You’re in the kitchen and it’s Saturday- the day before you hit up the local grocery store for food. You could make a PB&J sandwich off of the semi-moldy pieces of bread you forgot to eat this week. You could settle for some stale chips and a random 4-month-old can of Chef Boyardee you found in the back of the pantry. Or you could just decide to splurge and buy an overpriced sandwich at the local coffee shop in town.
*You’re weird, Carolyn Ebel. What the heck does this have to do with internet entrepreneurship?*
A lot, actually.
Consumers are always looking for the good stuff: inside of the kitchen and beyond. This is why Seach Engine Optimization is so important for start-up companies. Of course, your competitors are going to try to convince your potential customers that their stale chips and moldy bread are the best things for them, but you know better than that… (which is why building your SEO is vital to feeding your consumers with reliable and spectacular information).
Consumers are approaching search engines with an appetite for something that will satisfy their needs and fix an inconvenience. If you can convince them your business is big enough, significant enough, and powerful enough to exterminate that hunger, you’ve already won half of the battle. A huge part of that is becoming one of the first five websites to appear on a search which maximizes your potential to appear on the usual search engine results per page (SERP). Attracting consumers to your business can be hard to do without a lot of money, but there are so many ways in which you can build a strong SEO to feed your partners the best content.

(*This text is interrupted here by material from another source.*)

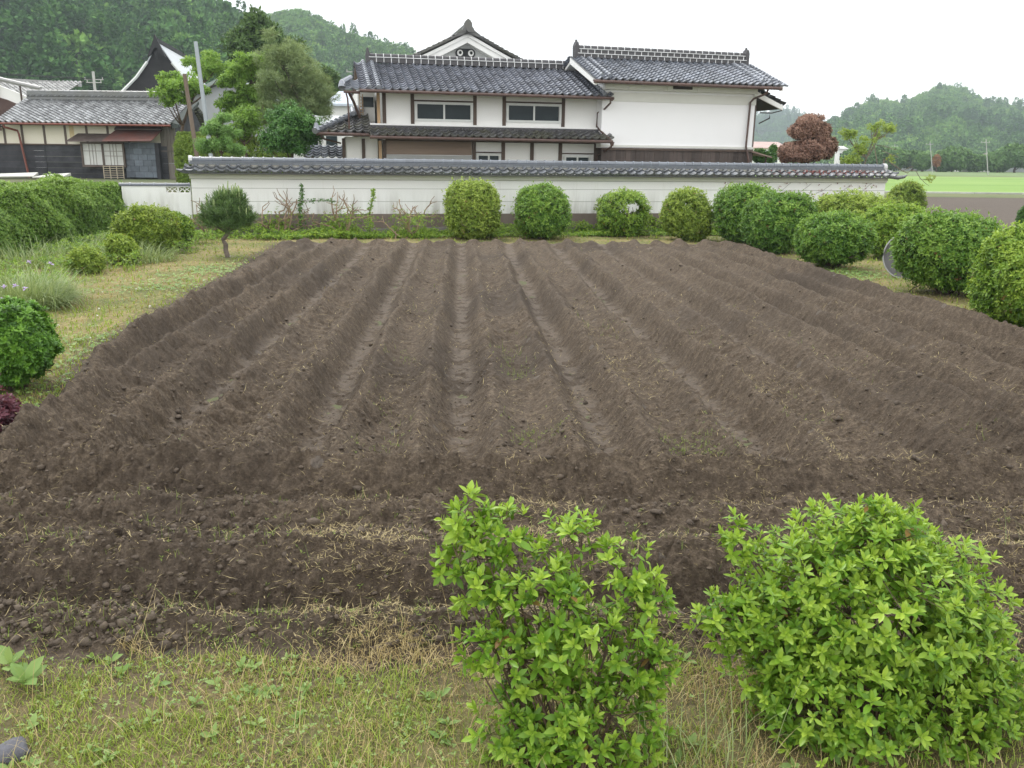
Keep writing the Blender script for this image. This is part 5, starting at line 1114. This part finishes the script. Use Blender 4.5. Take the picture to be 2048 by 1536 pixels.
    # iris blossoms
    for (px,py,l) in ((5,575,'purple iris bloom nearest the left photo edge'),(28,573,'pale mauve iris bloom second from the edge'),(47,578,'mauve iris bloom in front of the grass clump'),(3,600,'lowest lilac iris bloom above the yew'),(55,525,'faint lilac iris bloom up in the pale grass'),(98,528,'lilac iris bloom at the right tip of the grass')):
        p=A(px,py,10.4); e=empty('iris',(p[0],10.4,0)); tag(e,l,'flower','iris blooms in the left grass'); b=MB(); b.tube([(0,0,0),(.02,0,p[2])],.005,5); b.build('stem',gm,e)
        V,F,T=rosettes(np.array([[.02,0,p[2]]]),np.array([[0,-.2,1.]]),6,.05,.032,(30,100),.01,.2,tint=np.array([.5]),fine=True,rg=rg); mk('blossom',V,F,m_leaf('iris',(.30,.20,.50),(.42,.30,.62),(.62,.52,.75),.3,.5),e,True,{'tint':T})
    # little pine
    c=G(458,514); e=empty('young_pine',(c[0],c[1],0)); tag(e,'young pine with upright pale candles and a crooked bare stem','tree')
    rg=np.random.default_rng(71); m=mpp(c[1]+0,.8); b=MB(); b.tube([(0,0,-.1),(-.06,0,.14),(-.05,0,.26),(-.10,0,.36),(.02,0,.50),(.03,0,.75),(.0,0,1.1)],[.055,.05,.052,.045,.045,.035,.02],8)
    lobes=[(.02,0,.95,.48,.42,.28),(-.28,0,.75,.30,.28,.17),(.35,0,.80,.26,.26,.2),(.05,.1,1.15,.38,.34,.18),(.1,-.1,.68,.42,.36,.14)]
    P,N,Q=shellpts(lobes,1150,.6,.22,.2,rg,1.1); N=unit(N*.6+np.array([0,0,.9])+rg.normal(0,.2,N.shape))
    V,F,T=rosettes(P,N,16,.16,.010,(15,60),.05,.3,tint=np.clip(.15+.5*rg.random(len(P))*(P[:,2]/1.2),.05,1),fold=0,bend=.02,tipbright=.1,rg=rg)
    mk('foliage',V,F,m_leaf('pineneedle',(.045,.09,.03),(.12,.21,.06),(.24,.36,.12),.15,.5),e,False,{'tint':T})
    for i in range(12): p=P[rg.integers(len(P))]; b.tube([(0,0,.5),p*.5+[0,0,.25],p],[.02,.015,.006],5)
    b.build('trunk',m_plain('pinebark',(.22,.18,.15),(.10,.08,.07),9,.9,.9),e)
    b=MB(); up=P[(P[:,2]>.72)]
    for i in range(64): p=up[rg.integers(len(up))]; h=rg.uniform(.14,.36); b.tube([p,p+[rg.normal(0,.01),0,h*.5],p+[rg.normal(0,.02),0,h]],[.013,.017,.008],5,tint=rg.random())
    b.build('candles',m_plain('candle',(.24,.34,.11),(.36,.42,.2),8,.6,.1),e)
    # pruned bare shrubs at the wall
    W=Frame((-8.49,22.9,0),13); g='pruned bare shrubs along the wall'
    for (px,s,h,lab,sd) in ((412,.45,.75,'leafless pruned shrub half hidden by the young pine',1),(560,2.4,.95,'widest leafless pruned shrub against the wall right of the pine',2),(690,4.2,1.0,'pruned shrub with a few green shoots left of the smallest one',3),(826,6.0,.85,'smallest pruned shrub next to the tallest clipped azalea',4)):
        rg=np.random.default_rng(80+sd); p=A(px,460,22.1 if px<500 else 22.6+.0007*(px-500)); e=empty('pruned_shrub',(p[0],p[1]-.0,0)); tag(e,lab,'shrub',g); b=MB(); ends=[]
        for i in range(6 if sd!=1 else 4):
            a=rg.uniform(0,6.28); crooked(b,(math.cos(a)*.08,math.sin(a)*.06,0),(math.cos(a)*.75,math.sin(a)*.35,1.15),h*.72,.032,2,rg,.75,.28,.12,ends,4,5,.62)
        b.build('branches',m_plain('barebark',(.33,.24,.16),(.22,.16,.11),9,.85,.5),e)
        E=np.array([q for q,d in ends]); n=int(45*(1.0 if sd in(1,2) else 2.6)); P=E[rg.integers(0,len(E),n)]*[1,1,.62]+rg.normal(0,.09,(n,3)); P=np.vstack([P,np.stack([rg.normal(0,.34,n*4),rg.normal(0,.2,n*4),rg.random(n*4)**1.4*.6],1)])
        V,F,T=rosettes(P,unit(rg.normal(0,.5,P.shape)+[0,0,1]),5,.055,.026,(30,85),.02,.3,rg=rg); mk('leaf_shoots',V,F,AZ(),e,False,{'tint':T})
    # climbing shoots
    for (px,yt,yb,lab,sd) in ((601,372,470,'thin climbing vine rising up the wall beside the widest bare shrub',1),(735,380,450,'twiggy leafy shoot beside the pruned shrub with green leaves',2)):
        rg=np.random.default_rng(90+sd); a=A(px,yb,22.75); t=A(px+ (3 if sd==1 else 12),yt,22.85); e=empty('climbing_vine',(a[0],a[1],0)); tag(e,lab,'vine'); b=MB(); tt=np.linspace(0,1,14); C=np.stack([(t[0]-a[0])*tt+.03*np.sin(tt*9),0*tt,a[2]*0+t[2]*tt],1); b.tube(C,.008,5)
        if sd==1: b.tube([(.02,0,.93),(.5,.08,.95),(.95,.2,.93)],.007,5)
        b.build('stem',BARK(),e); n=220; i=rg.integers(0,14,n); P=C[i]+rg.normal(0,.055*(1.3-i/14)[:,None],(n,3))
        if sd==1: P=np.vstack([P,np.stack([rg.uniform(0,.95,70),rg.normal(.08,.03,70),.94+rg.normal(0,.03,70)],1)])
        V,F,T=rosettes(P,unit(rg.normal(0,.5,P.shape)+[0,-.6,.6]),4,.045,.028,(30,85),.01,.3,rg=rg); mk('leaves',V,F,DK() if sd==1 else AZ(),e,False,{'tint':T})
    # ground cover along the wall foot
    rg=np.random.default_rng(95); n=17000; s=rg.uniform(-1.5,15.5,n); dd=rg.uniform(-.08,1.0,n)**1.0*1.6
    X=W.o[0]+W.c*s+W.s*dd*1; Y=W.o[1]+W.s*s-W.c*dd
    hh=np.clip(.36*smst(-.2,.5,fbm(X,Y,.8,3,121))*(1-dd/2.1)+.08,.05,.5); ok=(fieldmask(X,Y)<-.02)&(rg.random(n)<.25+.8*smst(-.3,.45,fbm(X,Y,.5,2,122))); X,Y,hh=X[ok],Y[ok],hh[ok]; n=len(X)
    P=np.stack([X,Y,rg.random(n)**.7*hh],1)
    V,F,T=rosettes(P,unit(rg.normal(0,.35,P.shape)+[0,-.2,1]),5,.075,.036,(30,85),.02,.35,tint=np.clip(.2+.65*rg.random(n)+.5*(P[:,2]-.1),.07,1),rg=rg)
    tag(mk('ground_cover',V,F,AZ(),None,False,{'tint':T}),kind='stuff')
    n=9000; y=rg.uniform(19.0,24.0,n); x=-rg.uniform(4.6,9.9,n); x2=rg.uniform(-9.8,-7.0,n); y2=rg.uniform(12.5,21,n); X=np.concatenate([x,x2]); Y=np.concatenate([y,y2]); q=fbm(X,Y,1.1,3,131); ok=(fieldmask(X,Y)<-.6)&(rg.random(len(X))<smst(-.05,.45,q)*.8); X,Y=X[ok],Y[ok]; n=len(X)
    ok=Y<22.9+.23*(X+8.5)-.1; X,Y=X[ok],Y[ok]; n=len(X)
    P=np.stack([X,Y,rg.random(n)*.28],1); V,F,T=rosettes(P,unit(rg.normal(0,.3,P.shape)+[0,-.2,1]),5,.06,.03,(25,80),.03,.4,tint=.1+.65*rg.random(n),rg=rg); tag(mk('lawn_weeds',V,F,AZ(),None,False,{'tint':T}),kind='stuff')
    # red creeper on the wall tiles at right
    f=W; b=[]; rg=np.random.default_rng(97)
    n=330; s=np.concatenate([rg.normal(18.3,.75,200),rg.normal(19.8,.35,50),rg.uniform(15,20.4,80)]); n=len(s); P=np.stack([s,-.33+.35*rg.random(n),1.70+.12*rg.random(n)],1); P[250:,1]=-.03; P[250:,2]=1.0+.45*rg.random(n-250)
    e=empty('red_creeper',W.o,W.a); tag(e,'dry red creeper spreading over the wall tiles near the right end','creeper')
    V,F,T=rosettes(P,unit(rg.normal(0,.4,P.shape)+[0,-.7,.5]),4,.045,.022,(30,85),.01,.3,rg=rg); mk('leaves',V,F,m_leaf('redleaf',(.12,.035,.03),(.24,.055,.045),(.34,.11,.08),.2,.6),e,False,{'tint':T})
    b=MB(); 
    for i in range(7): a=15.5+i*.7; b.tube([(a,-.02,1.0+.3*rg.random()),(a+.2,-.02,1.2),(a+.5,-.03,1.4+.1*rg.random())],.004,4)
    b.build('stem',BARK(),e)
    # leaning basin
    c=G(1795,560); e=empty('leaning_basin',(c[0]+.10,c[1]+.15,0)); tag(e,'shallow round grey metal basin leaning on edge behind the largest azalea','basin')
    n=28; b=MB(); rs=[.0,.13,.25,.35,.41,.435,.44]; dp=[.13,.128,.115,.085,.045,.0,-.012]; V=[];F=[]
    for j in range(7):
        for i in range(n): a=i*2*math.pi/n; V.append((rs[j]*math.cos(a),dp[j],rs[j]*math.sin(a)))
    for j in range(7):
        for i in range(n): a=i*2*math.pi/n; V.append((rs[j]*math.cos(a)*1.0,dp[j]+.012,rs[j]*math.sin(a)))
    for j in range(6):
        for i in range(n): k=(i+1)%n; F.append((j*n+i,j*n+k,(j+1)*n+k,(j+1)*n+i)); F.append((7*n+j*n+i,7*n+(j+1)*n+i,7*n+(j+1)*n+k,7*n+j*n+k))
    b.add(V,F); o=b.build('basin_shell',m_plain('basin',(.17,.17,.18),(.10,.095,.09),2.5,.5,.2),e,True); o.location=(.16,.1,.42); o.rotation_euler=(-.22,0,.9-1.5)
    b=MB(); b.tube([(.44*math.cos(a),-.005,.44*math.sin(a)) for a in np.linspace(0,2*math.pi,33)],.014,6,False); r=b.build('rim',m_plain('rimg',(.38,.38,.37),(.28,.28,.27),3,.5,.1),o)
    # long dry stalks on the field
    b=MB()
    # stone at bottom left
    c=G(20,1512); e=empty('stone',(c[0],c[1],0)); tag(e,'dark flat stone in the grass at the bottom left corner','stone')
    d=unit(rng.normal(0,1,(3,3))); n=14; V=[];F=[]
    for j in range(8):
        for i in range(n):
            th=math.pi*j/7; a=i*2*math.pi/n; v=np.array([math.sin(th)*math.cos(a),math.sin(th)*math.sin(a),math.cos(th)]); rr=1+.13*math.sin(v[0]*5+1)+.1*math.sin(v[1]*7+v[2]*4); V.append((v[0]*.075*rr,v[1]*.06*rr,v[2]*.04*rr+.01))
    for j in range(7):
        for i in range(n): k=(i+1)%n; F.append((j*n+i,(j+1)*n+i,(j+1)*n+k,j*n+k))
    mk('stone_body',V,[np.array(F)],m_plain('stonem',(.13,.13,.15),(.08,.08,.09),9,.8,.6),e,True,{'tint':np.full(len(V),.5)})
    # stray tall grass stalks before the right bush
    rg=np.random.default_rng(99)
    for (px,py,lab,n,H) in ((1440,1530,'thin pale grass stalks rising in front of the dense azalea dome',26,.42),(2040,1120,'few green grass stalks at the right photo edge on the soil',6,.3),(1330,1560,'short sparse stalks between the two nearest shrubs',22,.28)):
        c=G(min(px,2040),py); e=empty('grass_stalks',(c[0],c[1],0)); tag(e,lab,'grass clump'); P=np.stack([rg.normal(0,.12,n),rg.normal(0,.05,n),0*np.zeros(n)],1); V,F,T=blades(P,H*(.5+.6*rg.random(n)),.0035+.002*rg.random(n),.2+.6*rg.random(n),rg.random(n)*6.28,6,1.2,tint=.5+.5*rg.random(n),rg=rg); mk('blade_tuft',V,F,gm,e,False,{'tint':T})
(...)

Rand Fishkin, the founder of Moz, a company that helps small businesses succeed in building viable SEOs, suggests in the online manual, A Beginner’s Guide to SEO, that SEO guidelines are constantly changing with a technological sphere that is consistently growing in size. The same techniques we used to build SEO in 2010 are not the same techniques that we should be using today. In fact, not being up to date in SEO formation could actually be hurting small businesses and could make it harder for them to bait their content consumers.
Sam McRoberts, CEO of VUDU marketing, reasons in Forbes magazine that people are viewing search engine optimization as a marketing tactic. This is a bad approach. Instead, businesses should be viewing SEO as a play on branding. Online presence is not just about creating a few blog posts for your company and getting lost in a sea of competitors. It is about truly establishing tasteful and carefully crafted data that will woo consumers and make them keep coming back for more.
https://moz.com/beginners-guide-to-seo/why-search-engine-marketing-is-necessary
https://www.forbes.com/sites/steveolenski/2014/03/26/7-reasons-why-your-business-should-invest-in-seo/#74cbca072563
I honestly have no idea what the s/o in the title means. Does it mean search optimization? Stop Ordering? See Other? I’ve read through your blog three times and I can’t find any mention of it other than the title.
S/o means “shout out”. It is common on social media sites but primarily used on Twitter where characters are limited. Sometimes truncated titles with a little mystery are best for SEO and make the reader pay more attention to the post (which you did by reading through it three times ;) ).
I like the introduction of this post a lot and also agree completely. SEO is crucial to having any sort of online presence. Your site will not be seen and you wont be able to show customers what you offer without being on the first SERP.
I don’t think businesses truly understand the power of SEO. If your an online business and aren’t doing anything to higher your name to that top of the list then YOU NEED TO BE! Good post- SEO is crucial.